## [What this task involves]
What number of lines hold the word "picture"? State that number and nothing besides.

## [Source data]
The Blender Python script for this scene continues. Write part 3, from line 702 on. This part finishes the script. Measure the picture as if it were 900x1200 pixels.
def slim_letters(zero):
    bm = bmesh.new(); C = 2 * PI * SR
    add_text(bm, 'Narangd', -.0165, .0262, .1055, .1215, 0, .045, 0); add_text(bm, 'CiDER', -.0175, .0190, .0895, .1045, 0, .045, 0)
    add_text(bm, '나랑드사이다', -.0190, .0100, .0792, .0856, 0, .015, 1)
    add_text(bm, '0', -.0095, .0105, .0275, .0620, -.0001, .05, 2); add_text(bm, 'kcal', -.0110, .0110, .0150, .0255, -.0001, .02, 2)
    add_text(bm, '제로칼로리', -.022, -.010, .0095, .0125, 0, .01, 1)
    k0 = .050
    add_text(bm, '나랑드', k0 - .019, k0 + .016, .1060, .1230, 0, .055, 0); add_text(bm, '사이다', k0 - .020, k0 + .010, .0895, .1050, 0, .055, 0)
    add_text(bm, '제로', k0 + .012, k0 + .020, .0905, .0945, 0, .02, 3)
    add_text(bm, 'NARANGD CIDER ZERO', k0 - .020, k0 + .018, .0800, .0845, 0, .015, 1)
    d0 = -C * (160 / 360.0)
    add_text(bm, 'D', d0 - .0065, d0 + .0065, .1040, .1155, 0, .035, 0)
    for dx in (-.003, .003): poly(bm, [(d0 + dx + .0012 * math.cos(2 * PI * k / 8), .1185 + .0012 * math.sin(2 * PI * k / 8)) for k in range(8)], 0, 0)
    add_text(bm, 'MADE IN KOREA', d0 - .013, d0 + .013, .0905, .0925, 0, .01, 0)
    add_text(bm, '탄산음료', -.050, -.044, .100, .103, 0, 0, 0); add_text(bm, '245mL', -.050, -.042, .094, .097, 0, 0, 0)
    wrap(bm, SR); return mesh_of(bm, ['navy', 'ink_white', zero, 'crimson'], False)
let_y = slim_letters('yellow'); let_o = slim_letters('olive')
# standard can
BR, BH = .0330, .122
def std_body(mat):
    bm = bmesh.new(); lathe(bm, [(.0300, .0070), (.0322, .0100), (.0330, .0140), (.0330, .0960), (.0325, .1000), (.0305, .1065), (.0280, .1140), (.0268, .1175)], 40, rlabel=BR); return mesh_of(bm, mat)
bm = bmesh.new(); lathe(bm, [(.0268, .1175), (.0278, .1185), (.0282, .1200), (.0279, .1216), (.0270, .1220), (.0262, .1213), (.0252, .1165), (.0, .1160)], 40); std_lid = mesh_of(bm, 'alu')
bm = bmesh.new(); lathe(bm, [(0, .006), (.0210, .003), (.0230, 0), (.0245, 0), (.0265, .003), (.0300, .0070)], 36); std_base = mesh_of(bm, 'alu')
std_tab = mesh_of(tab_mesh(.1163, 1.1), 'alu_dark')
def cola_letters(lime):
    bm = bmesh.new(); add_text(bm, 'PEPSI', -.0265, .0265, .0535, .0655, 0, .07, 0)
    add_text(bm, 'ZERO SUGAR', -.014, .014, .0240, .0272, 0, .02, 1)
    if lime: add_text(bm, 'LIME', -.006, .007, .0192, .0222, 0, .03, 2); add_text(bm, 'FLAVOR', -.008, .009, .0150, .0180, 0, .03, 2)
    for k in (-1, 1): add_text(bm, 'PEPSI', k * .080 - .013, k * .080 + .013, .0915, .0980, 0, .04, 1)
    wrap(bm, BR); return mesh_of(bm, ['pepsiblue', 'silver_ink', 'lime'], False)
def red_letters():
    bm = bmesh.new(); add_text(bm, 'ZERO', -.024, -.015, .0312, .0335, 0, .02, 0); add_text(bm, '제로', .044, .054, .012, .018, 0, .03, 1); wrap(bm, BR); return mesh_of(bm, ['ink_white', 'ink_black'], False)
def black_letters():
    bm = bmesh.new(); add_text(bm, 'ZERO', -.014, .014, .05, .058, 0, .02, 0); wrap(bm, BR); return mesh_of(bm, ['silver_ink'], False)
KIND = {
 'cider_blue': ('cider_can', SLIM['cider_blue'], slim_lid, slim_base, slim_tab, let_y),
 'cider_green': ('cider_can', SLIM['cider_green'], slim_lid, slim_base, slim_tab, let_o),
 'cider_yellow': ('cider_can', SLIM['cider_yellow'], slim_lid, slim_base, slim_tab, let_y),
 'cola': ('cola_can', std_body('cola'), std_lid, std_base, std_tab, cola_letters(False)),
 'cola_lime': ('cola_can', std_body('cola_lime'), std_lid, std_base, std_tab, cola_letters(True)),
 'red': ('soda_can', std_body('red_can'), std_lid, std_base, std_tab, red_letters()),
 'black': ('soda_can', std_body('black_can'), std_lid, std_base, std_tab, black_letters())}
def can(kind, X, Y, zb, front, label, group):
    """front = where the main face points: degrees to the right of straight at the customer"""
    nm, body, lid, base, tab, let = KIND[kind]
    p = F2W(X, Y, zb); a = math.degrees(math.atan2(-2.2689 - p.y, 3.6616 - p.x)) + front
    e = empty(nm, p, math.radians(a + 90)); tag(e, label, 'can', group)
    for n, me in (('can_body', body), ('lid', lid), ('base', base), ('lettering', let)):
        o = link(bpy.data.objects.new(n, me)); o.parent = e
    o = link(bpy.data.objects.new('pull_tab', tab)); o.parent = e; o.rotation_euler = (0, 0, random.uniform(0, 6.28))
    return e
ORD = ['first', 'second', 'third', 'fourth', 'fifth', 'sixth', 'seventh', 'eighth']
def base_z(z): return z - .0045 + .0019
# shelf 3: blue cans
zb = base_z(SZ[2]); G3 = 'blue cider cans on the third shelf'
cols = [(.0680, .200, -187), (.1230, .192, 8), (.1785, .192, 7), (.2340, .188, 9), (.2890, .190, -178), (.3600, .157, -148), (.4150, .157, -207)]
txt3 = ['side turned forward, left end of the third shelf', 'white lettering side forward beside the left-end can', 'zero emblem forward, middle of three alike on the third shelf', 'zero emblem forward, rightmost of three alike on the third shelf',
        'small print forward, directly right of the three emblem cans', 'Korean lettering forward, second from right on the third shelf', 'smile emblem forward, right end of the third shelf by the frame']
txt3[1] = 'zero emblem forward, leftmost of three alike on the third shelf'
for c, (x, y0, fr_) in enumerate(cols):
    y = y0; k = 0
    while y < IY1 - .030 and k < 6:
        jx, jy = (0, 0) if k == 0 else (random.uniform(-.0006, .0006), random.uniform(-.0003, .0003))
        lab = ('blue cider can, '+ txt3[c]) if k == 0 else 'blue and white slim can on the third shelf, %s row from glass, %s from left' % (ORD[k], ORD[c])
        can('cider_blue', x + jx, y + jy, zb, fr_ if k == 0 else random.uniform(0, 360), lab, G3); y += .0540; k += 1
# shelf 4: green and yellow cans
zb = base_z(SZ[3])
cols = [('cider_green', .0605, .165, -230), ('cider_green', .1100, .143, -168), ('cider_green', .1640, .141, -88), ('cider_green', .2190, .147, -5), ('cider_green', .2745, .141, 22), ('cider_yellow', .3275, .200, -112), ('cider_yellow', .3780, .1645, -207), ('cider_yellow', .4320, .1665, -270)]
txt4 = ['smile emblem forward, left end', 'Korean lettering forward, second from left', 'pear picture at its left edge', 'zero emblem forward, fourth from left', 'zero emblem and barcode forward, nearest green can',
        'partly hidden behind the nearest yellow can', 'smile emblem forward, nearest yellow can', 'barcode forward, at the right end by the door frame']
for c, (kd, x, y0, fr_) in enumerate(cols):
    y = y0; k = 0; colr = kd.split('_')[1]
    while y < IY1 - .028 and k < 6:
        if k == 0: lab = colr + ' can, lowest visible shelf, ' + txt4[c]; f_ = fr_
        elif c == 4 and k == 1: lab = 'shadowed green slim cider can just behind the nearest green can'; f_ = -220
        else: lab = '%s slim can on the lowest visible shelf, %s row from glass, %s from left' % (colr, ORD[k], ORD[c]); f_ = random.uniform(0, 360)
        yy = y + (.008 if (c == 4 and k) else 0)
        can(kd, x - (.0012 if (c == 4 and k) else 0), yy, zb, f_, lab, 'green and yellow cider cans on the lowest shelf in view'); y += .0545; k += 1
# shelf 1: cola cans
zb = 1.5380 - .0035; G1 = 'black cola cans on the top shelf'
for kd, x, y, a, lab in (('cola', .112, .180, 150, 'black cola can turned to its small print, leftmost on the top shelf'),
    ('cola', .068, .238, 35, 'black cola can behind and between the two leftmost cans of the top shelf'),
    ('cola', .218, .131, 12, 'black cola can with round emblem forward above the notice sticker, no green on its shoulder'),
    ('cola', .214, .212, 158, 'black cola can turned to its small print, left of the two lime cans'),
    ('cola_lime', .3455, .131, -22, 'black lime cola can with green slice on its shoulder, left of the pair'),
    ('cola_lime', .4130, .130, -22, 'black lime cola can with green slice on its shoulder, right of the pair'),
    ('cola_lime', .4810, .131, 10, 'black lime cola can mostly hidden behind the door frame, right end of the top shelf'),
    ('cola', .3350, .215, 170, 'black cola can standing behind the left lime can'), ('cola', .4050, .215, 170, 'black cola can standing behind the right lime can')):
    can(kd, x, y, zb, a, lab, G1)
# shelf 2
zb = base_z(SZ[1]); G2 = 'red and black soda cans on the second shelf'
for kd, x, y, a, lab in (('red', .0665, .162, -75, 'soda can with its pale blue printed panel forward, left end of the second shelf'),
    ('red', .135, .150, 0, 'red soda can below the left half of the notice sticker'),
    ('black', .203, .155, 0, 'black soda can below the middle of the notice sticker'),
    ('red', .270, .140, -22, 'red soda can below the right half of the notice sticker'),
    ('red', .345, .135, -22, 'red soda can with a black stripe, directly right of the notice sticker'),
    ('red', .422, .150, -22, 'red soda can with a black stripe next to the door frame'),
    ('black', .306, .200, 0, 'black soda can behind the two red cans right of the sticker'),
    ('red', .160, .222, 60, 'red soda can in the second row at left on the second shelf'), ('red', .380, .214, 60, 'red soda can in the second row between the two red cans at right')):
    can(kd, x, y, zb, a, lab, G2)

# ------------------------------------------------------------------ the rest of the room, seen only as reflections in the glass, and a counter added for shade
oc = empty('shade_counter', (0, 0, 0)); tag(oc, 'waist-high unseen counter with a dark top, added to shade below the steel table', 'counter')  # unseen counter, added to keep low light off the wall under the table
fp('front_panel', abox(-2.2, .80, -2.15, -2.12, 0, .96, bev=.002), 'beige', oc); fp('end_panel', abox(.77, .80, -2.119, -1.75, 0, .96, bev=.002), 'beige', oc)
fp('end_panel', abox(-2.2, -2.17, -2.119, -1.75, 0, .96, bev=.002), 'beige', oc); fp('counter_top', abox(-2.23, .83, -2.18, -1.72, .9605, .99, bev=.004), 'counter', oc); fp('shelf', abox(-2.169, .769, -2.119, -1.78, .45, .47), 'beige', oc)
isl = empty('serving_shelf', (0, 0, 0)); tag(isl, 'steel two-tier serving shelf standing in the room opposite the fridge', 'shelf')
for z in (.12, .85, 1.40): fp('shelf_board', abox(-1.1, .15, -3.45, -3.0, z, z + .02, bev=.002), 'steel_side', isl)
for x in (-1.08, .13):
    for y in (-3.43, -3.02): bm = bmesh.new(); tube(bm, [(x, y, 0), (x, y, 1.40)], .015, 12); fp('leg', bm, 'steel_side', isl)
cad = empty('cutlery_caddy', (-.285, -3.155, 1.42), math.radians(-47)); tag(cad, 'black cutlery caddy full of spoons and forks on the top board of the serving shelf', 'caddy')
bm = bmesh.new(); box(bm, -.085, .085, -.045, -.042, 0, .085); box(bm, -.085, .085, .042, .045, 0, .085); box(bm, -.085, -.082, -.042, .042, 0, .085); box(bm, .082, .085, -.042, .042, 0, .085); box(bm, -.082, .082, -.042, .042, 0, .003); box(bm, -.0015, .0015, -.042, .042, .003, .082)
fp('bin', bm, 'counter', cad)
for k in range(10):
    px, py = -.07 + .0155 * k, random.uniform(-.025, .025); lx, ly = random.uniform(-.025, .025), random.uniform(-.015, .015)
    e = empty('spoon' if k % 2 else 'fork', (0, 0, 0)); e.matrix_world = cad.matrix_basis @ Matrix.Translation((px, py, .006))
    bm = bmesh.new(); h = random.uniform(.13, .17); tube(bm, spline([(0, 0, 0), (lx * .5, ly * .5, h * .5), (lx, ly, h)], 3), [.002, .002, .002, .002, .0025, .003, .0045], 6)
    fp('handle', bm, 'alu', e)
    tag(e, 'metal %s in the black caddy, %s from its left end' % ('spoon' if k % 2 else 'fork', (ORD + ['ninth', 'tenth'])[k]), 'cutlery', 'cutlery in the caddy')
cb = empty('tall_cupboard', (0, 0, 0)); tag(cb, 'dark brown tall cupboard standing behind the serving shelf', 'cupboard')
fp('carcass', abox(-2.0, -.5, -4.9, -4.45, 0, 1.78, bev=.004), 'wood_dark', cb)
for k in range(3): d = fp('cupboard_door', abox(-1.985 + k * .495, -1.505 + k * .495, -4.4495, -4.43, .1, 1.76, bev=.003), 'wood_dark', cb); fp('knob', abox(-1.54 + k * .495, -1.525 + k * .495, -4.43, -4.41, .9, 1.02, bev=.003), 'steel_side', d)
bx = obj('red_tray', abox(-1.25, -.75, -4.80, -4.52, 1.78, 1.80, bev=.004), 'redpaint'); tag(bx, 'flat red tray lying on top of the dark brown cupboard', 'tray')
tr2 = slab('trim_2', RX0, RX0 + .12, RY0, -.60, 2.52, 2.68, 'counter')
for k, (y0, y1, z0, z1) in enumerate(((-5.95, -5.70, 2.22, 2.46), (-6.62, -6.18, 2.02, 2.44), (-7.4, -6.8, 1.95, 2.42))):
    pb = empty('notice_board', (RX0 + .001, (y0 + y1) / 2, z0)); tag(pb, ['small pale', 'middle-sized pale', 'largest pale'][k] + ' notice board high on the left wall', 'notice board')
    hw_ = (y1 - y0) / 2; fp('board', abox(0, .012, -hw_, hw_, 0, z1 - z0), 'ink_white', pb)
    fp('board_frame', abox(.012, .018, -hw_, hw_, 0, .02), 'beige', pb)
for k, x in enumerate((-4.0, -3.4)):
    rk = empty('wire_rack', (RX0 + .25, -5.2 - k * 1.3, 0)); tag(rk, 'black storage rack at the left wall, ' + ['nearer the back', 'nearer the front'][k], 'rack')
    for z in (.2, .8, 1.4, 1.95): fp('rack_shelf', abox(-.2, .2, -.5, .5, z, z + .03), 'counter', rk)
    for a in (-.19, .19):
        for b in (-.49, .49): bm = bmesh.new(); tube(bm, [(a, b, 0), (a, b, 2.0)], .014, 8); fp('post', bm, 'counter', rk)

## [Output of the exercise]
2